Ten months ago Palm shocked the technology world by unveiling WebOS and Pre at a press conference during CES. Let's hope they've got something just as exciting lined up to knock our collective socks off next month in Vegas. WebOS is the best mobile operating system going right now, but I fear that Palm may have lost their chance to regain a lion's share of the smartphone market by way of some questionable business decisions regarding the launch of the first two WebOS devices.
Why is WebOS the best? Palm's platform is the only mobile operating system on the market to combine modern smartphone features like multitasking and core integration of networked services with a truly appealing user interface. Android's too geeky and unpolished, iPhone OS lacks "true" smartphone functionality, and BlackBerry 5, Symbian S60 and Windows Mobile 6.5 are looking pretty long in the tooth at this point. Maemo 5, the new Linux-based OS featured on Nokia's N900, is an interesting contender, but still far too raw and un-consumer-friendly to really be considered.
But WebOS has it all: Robust multitasking, seamless integration of notifications, social networking, and cloud-based services, and a user interface that's as functional it is fun to use. When I use an iPhone I want it to have an Android-like notifications drawer. When I use Android I want it to have iPhone-like icons and transitions that are easy on my eyes. But when I use a Pre or Pixi, I think, man this the closest thing out there to "how it should be." I don't mind WebOS' lack of widgets, but I guess I could do with some Home screen shortcuts in addition to that nifty launcher bar.
The thing is, I don't carry a WebOS device as my daily phone and wouldn't consider it any time soon. And too many others consumers are thinking that way, too. Why not?
Palm needs to take the lessons it learned from the Pre and Pixi design processes and apply them to a second-generation flagship device. Pixi with a larger display and hardcore guts? Pre with a refined keyboard? Something entirely different? Whatever it is, WebOS is deserving of an elite piece of hardware that can bang with the big boys. Palm did it right with the multitouch capacitive displays and embedded flash memory on Pre and Pixi; now it's time to step up the materials and ergonomics to HTC/Nokia/iPhone standards.
Maybe Palm's taking a page from Google's playbook with their WebOS strategy. At this point I'm pretty convinced that Google knew exactly what they were doing in going with the nation's smallest Big Carrier for the first year (give or take) of Android's life. T-Mobile got a boost from an exclusive on "The Google Phone." Google got the chance to sell what amounted to Beta hardware and software in the G1 handset running Android OS 1.x - and they got to do it without the consumer and shareholder scrutiny that would have come had they immediately jumped into bed with Verizon to take on AT&T's iPhone. Android 1.x was not a fully polished consumer product, and everyone who bought a G1 was (or should have been) cool with that. G1 owners got to enjoy the benefits of being early adopters without the early adopter tax, thanks to T-Mo's industry-best smartphone rate plan pricing.
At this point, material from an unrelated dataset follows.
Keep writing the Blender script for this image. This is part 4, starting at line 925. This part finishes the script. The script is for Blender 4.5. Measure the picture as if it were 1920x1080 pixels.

So perhaps that's what Palm's been up to in keeping WebOS 1.x devices on Sprint. Sprint's a solid carrier with excellent pricing, but they lack the subscriber volume and consumer mindshare of the US' top two carriers. An exclusive with Sprint let Palm get WebOS out into the hands of consumers and influencers, and let Palm work out some kinks, court developers and get a few hardware designs into the marketplace without the sink-or-swim pressure of sitting next to iPhone in an AT&T store.
Thing is, Palm doesn't have the luxury of Google's bank account, Internet search/advertising business, and stratospheric stock prices to keep them afloat while they get from WebOS v.1 to WebOS v.2. Also, while Google built Android OS and then leveraged their ubiquitous Net services to get hardware partners and carriers to line up to work myriad "Google Experience" phones, Palm's doing all of the heavy lifting themselves. Software development, hardware production, marketing: It's all on Palm's dime and Palm's shoulders (save a Sprint marketing campaign to compliment Palm's own).
Whether CEO Jon Rubenstein has a secret plan to get his company bought up by an aging giant like Nokia or he's got a long-term plan ready to enter stage two (AT&T and Verizon are both likely to get WebOS phones in 2010), I hope the future turns out to be bright for Palm and WebOS. WebOS is the best example of a consumer-friendly, geek-approved mobile OS in the market today. It just needs more of everything to really have a shot at greatness: More apps, more customization options, more (and more robust) hardware, and more network subscribers with a Palm handset amongst their carrier subsidized options.